This is my first question and english is not my first language, so sorry in advance. I have been recently started learning about finite elements in a graduate curse. I have a question about the following theorem. Let $\overline{\Omega}=\cup^N_{i=1} \overline{\Omega_i} $ be a descomposition of $\Omega$ such that $\Omega_i$ is an open subset of $\mathbb{R}^n$ with a piecewise $\mathcal{C}^1$ boundary for all $i=1,\dots,N$, and $\Omega_i\cap\Omega_j=\emptyset$ for $i\neq j$. Then:
Theorem
Let $f$ be a continous function in $\Omega$ such that its restriction to $\Omega_i$, $f|_{\Omega_i}$, belongs to $H^1(\Omega_i)$ for all $i=1,\dots,N$. Then $f\in H^1(\Omega)$.
I am struggling with the continous condition. Is it really necesary in the previous theorem? In the context of finite elements, our basis functions are polynomials and continuity in the whole domain is trivial due to its definition in each element. But in a more general case, is it true that if a function is in $H^1(\Omega_i)$ then is $H^1(\Omega)$ in the whole domain?
The only troublesome aspect might be the boundaries of the subdomains, but I have no idea why a non continous funtion in the boundaries of the subdomains (a zero measure region) could affect to the $H^1$ behavior.
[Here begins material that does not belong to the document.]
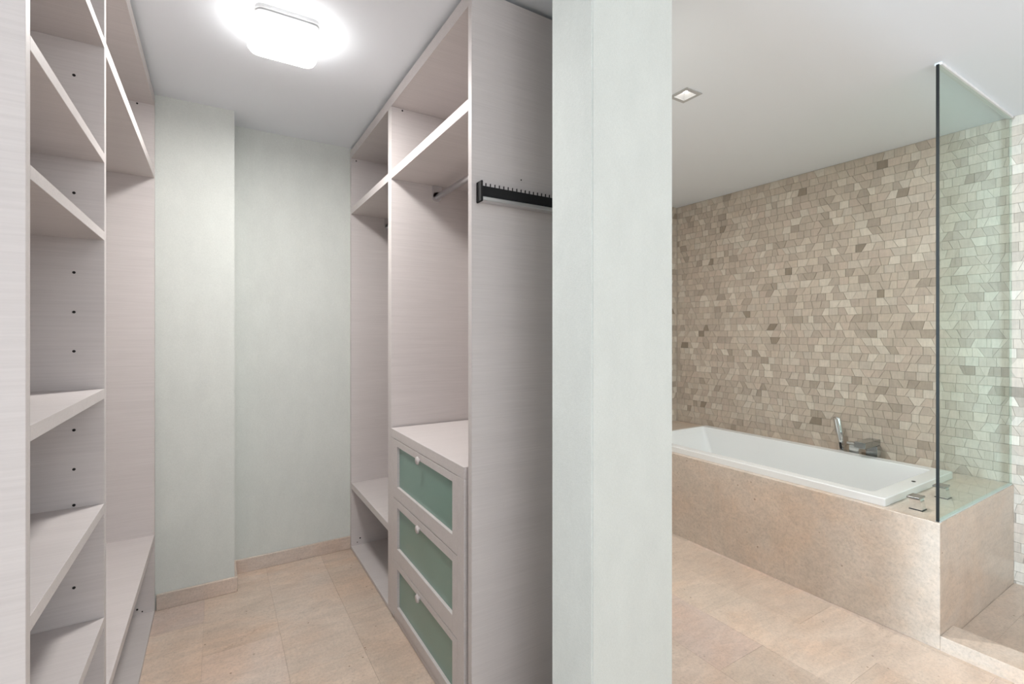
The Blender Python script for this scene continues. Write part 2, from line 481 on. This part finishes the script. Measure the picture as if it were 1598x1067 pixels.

Your feeling about the boundary behavior is right. The simplest counterexample (with the continuity assumption dropped) I can think of is the following:
Let $\Omega = (-1,1)$, $\Omega_1 = (-1,0)$, $\Omega_2 = (0,1)$ and let $f$ be the sign function $$ f(x) = \begin{cases}1 & \text{if } x \ge 0, \\ -1 & \text{if } x < 0.\end{cases} $$ Clearly $f \in H^1(\Omega_1),H^1(\Omega_2)$ but $f \notin H^1(\Omega)$.
I think it could be worthwile for you to look up the proof of the theorem, and find the place where it fails for this particular $f$.